US markets experienced a sharp sell-off in March, driven by slowing growth, the uncertainty of President Trump’s trade war plans and US technology concerns. The build-up of extreme crowding and narrowing leadership came under further pressure from forced liquidations, deleveraging and a rapid spike in scepticism across consumers, investors and corporations that led to the fastest unwind of the long momentum factor in 40 years, in just three weeks (see Chart 1). The S&P 500 was down 10% from its February highs at one point, but European, Japanese and emerging markets posted gains during the same period. In Europe, a historic shift in fiscal policy emerged as Germany announced significant infrastructure and defence spending – a surprising move for a traditionally conservative economy. In China, the government introduced an expanded budget and the Enhanced Consumption Plan. While the US remains exceptional in terms of growth potential, its relative advantage has diminished. That said, the European Union (EU) has only outlined EUR150bn of defence spend so far, and in its best-case scenario Alpine Macro estimate that the EU will spend USD1tn over the next decade on German infrastructure and EU-wide defence. This against the nearly USD1.8tn in onshoring capex commitments that US companies have announced they will spend over the next four years – on top of the USD329bn capex for Amazon, Microsoft, Google and Meta in 2025 – alone a 45% increase. All told, that is more than double the EU spend in less than half the time. In its March outlook, the Organisation for Economic Co-operation and Development (OECD) downgraded EU and US growth marginally by similar amounts over the next two years and upgraded China’s growth.
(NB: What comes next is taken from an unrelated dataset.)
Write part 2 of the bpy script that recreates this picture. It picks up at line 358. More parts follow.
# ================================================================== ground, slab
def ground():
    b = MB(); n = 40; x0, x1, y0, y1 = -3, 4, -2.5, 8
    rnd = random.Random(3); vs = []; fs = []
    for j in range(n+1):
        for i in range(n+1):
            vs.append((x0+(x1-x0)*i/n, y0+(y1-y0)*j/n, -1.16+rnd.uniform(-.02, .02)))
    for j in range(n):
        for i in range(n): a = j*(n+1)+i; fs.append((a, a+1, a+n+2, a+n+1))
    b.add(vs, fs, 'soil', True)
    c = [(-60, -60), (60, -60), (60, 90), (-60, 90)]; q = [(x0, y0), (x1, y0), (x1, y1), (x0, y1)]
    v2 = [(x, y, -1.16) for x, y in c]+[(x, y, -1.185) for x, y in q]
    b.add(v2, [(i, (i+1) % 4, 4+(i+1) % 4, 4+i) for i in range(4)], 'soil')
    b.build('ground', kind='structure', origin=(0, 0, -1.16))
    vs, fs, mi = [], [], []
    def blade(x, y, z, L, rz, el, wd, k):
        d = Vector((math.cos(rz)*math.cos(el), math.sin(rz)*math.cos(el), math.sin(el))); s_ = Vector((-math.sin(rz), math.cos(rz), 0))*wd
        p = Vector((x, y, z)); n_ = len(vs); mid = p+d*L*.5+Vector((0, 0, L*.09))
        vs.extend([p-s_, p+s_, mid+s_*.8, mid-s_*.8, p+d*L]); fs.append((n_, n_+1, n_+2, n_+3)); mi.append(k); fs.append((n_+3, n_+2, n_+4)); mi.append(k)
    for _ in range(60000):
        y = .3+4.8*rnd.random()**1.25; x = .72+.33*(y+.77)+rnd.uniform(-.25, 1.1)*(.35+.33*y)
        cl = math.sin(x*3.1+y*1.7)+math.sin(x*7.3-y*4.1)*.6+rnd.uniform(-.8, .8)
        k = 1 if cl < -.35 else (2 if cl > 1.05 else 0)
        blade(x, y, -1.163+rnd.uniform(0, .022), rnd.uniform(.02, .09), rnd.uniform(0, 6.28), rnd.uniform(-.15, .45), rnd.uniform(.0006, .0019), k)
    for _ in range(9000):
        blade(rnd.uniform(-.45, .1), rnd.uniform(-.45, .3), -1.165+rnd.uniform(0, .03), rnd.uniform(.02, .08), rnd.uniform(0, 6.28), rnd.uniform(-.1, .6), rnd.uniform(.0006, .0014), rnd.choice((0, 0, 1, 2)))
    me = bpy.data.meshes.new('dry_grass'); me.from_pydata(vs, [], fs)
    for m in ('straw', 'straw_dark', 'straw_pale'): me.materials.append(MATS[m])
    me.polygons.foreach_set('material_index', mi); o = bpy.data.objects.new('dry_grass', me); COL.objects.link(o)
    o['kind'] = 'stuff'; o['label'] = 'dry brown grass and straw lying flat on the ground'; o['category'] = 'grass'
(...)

While the negative impact of tariffs is broadly spread, technology headwinds remain a specific risk for US markets. Our underweight tech position continues to work well, and we took profits on our US consumer staples position and made strategic shifts into emerging markets to capitalise on narrowing growth disparities between the US and other regions.
The OECD downgraded global growth by only 20 bp for 2025 on the back of tariff uncertainty and did not forecast a recession for 2025 or 2026. Markets concurred with the OECD outlook as commodities rallied – copper is up 30% this year, reaching an all-time high – credit spreads are stable and the dollar weakened, all indicators inconsistent with recessionary conditions. We do not expect a recession looking forward, but non-US markets are unlikely to be able to rally in absolute terms if US markets fall further, and the risk that trade wars could push the world into recession is certainly rising.